(Bloomberg) -- Single-stock ETFs have been one of Wall Street’s hottest trades this year thanks to eye-popping returns and billions of dollars in inflows. Now, one issuer is kicking off a fee war in a bid to stand out and attract new cash.
Leverage Shares, which on Friday launched two funds offering juiced up returns on either Nvidia Corp. or Tesla Inc., in a press release touted its 0.75% charge on the two products, which are trading under the tickers NVDG and TSLG. That fee makes the pair the lowest-charging among the more than 90 such funds, according to data compiled by Todd Sohn, an ETF strategist at Strategas. Most ask for more than 1%, the data show, with an average cost of roughly 1.1%.
These types of ETFs — which use derivatives to offer enhanced or inverse returns on single companies — have been all the rage this year, with a record 45 new funds launching in 2024, compared with 32 last year and 19 the year prior, when they were first allowed to trade by regulators, the Strategas data show.
Though fee wars are one constant in the ever-evolving ETF space, they hadn’t yet hit the single-stocks corner of the market, where issuers charge more than average — thanks, in part, to their inherently more complex nature.

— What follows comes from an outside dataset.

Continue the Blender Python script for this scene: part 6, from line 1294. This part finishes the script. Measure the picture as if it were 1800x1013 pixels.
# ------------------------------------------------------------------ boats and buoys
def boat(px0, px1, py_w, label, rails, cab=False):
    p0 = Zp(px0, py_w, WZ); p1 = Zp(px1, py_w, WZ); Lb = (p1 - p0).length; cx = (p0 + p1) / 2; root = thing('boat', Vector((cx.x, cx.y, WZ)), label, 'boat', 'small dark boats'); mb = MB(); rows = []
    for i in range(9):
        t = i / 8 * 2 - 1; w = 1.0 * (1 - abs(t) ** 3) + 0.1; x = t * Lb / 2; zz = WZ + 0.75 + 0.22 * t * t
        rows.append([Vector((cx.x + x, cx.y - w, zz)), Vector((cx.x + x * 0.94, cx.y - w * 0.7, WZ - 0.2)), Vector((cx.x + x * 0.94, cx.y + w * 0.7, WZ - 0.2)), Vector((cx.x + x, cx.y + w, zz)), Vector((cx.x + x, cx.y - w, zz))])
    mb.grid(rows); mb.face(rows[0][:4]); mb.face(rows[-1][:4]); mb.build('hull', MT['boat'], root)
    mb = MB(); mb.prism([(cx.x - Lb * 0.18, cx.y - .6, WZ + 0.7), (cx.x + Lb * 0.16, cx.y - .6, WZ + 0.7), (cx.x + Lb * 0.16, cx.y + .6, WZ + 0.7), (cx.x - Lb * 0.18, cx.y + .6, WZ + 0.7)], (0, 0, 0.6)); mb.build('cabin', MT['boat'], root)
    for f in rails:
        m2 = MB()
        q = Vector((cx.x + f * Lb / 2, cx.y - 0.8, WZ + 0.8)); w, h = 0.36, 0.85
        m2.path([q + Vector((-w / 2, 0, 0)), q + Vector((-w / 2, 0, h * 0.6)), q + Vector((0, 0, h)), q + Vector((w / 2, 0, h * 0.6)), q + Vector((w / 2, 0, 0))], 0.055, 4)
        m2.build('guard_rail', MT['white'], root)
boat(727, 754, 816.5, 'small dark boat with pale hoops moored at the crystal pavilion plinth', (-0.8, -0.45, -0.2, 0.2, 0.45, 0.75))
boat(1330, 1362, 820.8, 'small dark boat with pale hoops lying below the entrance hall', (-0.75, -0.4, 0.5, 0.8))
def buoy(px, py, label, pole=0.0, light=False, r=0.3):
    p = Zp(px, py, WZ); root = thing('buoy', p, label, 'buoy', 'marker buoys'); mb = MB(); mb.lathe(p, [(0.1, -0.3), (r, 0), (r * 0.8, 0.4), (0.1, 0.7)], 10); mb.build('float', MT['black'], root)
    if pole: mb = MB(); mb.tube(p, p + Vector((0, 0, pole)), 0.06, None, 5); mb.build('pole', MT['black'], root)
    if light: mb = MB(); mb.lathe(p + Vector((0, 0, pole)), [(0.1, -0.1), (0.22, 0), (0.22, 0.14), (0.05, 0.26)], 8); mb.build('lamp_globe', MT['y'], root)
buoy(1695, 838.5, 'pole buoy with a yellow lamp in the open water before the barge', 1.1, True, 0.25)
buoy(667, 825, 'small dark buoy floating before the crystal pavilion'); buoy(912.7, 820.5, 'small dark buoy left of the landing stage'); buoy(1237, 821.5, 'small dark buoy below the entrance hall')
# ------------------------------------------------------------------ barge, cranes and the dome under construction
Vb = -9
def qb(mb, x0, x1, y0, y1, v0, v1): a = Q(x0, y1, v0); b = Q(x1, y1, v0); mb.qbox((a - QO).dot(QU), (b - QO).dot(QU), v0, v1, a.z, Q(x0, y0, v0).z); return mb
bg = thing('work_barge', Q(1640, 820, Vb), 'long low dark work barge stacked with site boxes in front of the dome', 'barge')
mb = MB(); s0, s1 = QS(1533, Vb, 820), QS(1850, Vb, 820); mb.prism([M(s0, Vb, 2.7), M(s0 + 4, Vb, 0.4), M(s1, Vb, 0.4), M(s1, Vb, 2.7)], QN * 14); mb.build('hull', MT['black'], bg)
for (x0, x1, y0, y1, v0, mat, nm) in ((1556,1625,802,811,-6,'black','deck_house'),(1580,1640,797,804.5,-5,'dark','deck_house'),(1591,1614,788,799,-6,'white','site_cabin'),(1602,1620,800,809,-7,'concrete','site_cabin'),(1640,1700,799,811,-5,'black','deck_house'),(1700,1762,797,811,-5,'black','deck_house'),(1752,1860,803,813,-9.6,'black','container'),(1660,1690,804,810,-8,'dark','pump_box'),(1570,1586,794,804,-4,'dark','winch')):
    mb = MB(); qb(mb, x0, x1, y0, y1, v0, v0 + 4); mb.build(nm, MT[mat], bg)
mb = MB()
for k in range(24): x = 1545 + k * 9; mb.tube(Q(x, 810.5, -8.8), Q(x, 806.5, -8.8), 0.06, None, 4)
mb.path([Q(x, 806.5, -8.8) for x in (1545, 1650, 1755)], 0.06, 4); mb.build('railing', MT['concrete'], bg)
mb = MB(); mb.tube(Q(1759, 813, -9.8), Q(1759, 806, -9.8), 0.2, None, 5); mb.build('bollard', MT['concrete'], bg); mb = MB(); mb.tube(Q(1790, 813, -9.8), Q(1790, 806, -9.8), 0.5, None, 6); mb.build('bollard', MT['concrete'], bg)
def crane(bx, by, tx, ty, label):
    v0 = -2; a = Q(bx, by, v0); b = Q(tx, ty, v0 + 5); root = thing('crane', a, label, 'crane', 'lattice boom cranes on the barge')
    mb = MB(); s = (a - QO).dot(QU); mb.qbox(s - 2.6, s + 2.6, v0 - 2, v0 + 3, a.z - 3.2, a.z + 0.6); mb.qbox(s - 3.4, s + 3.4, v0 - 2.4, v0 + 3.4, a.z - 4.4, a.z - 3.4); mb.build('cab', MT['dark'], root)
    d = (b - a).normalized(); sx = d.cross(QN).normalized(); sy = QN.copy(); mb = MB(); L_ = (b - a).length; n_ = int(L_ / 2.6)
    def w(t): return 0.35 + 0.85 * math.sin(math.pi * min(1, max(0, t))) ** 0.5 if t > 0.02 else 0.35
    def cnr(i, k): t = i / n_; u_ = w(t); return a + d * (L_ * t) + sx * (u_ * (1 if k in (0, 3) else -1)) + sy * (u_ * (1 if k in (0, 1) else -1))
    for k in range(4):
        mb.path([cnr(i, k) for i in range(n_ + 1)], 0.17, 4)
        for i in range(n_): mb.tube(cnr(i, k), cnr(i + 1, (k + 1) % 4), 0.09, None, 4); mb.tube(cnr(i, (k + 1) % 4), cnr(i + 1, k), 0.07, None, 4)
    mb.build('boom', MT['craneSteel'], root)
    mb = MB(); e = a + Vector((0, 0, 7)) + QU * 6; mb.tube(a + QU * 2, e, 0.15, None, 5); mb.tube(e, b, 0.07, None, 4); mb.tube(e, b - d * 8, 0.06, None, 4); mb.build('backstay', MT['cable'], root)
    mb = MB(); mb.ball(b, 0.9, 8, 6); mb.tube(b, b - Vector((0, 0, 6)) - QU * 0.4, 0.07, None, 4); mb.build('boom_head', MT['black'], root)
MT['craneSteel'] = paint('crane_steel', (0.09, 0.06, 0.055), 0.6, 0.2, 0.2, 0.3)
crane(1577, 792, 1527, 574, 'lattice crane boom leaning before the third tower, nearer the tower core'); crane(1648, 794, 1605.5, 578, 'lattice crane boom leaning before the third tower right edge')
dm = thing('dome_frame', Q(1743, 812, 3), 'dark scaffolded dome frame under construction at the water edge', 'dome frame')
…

The average fee among the more than 3,800 US-listed ETFs is 0.5%, Bloomberg data show.
There are already nine Nvidia-based single-stock ETFs and 11 Tesla-based ones. That means the new cheaper funds will have a lot of competition to contend with, Sohn says.
“History always has a rhyme to it and now we are seeing an early attempt to bring fee compression to what is an important growth area for growing issuers: the leverage space,” he said. “The question is: do investors pay attention or would they rather stick with the established players.”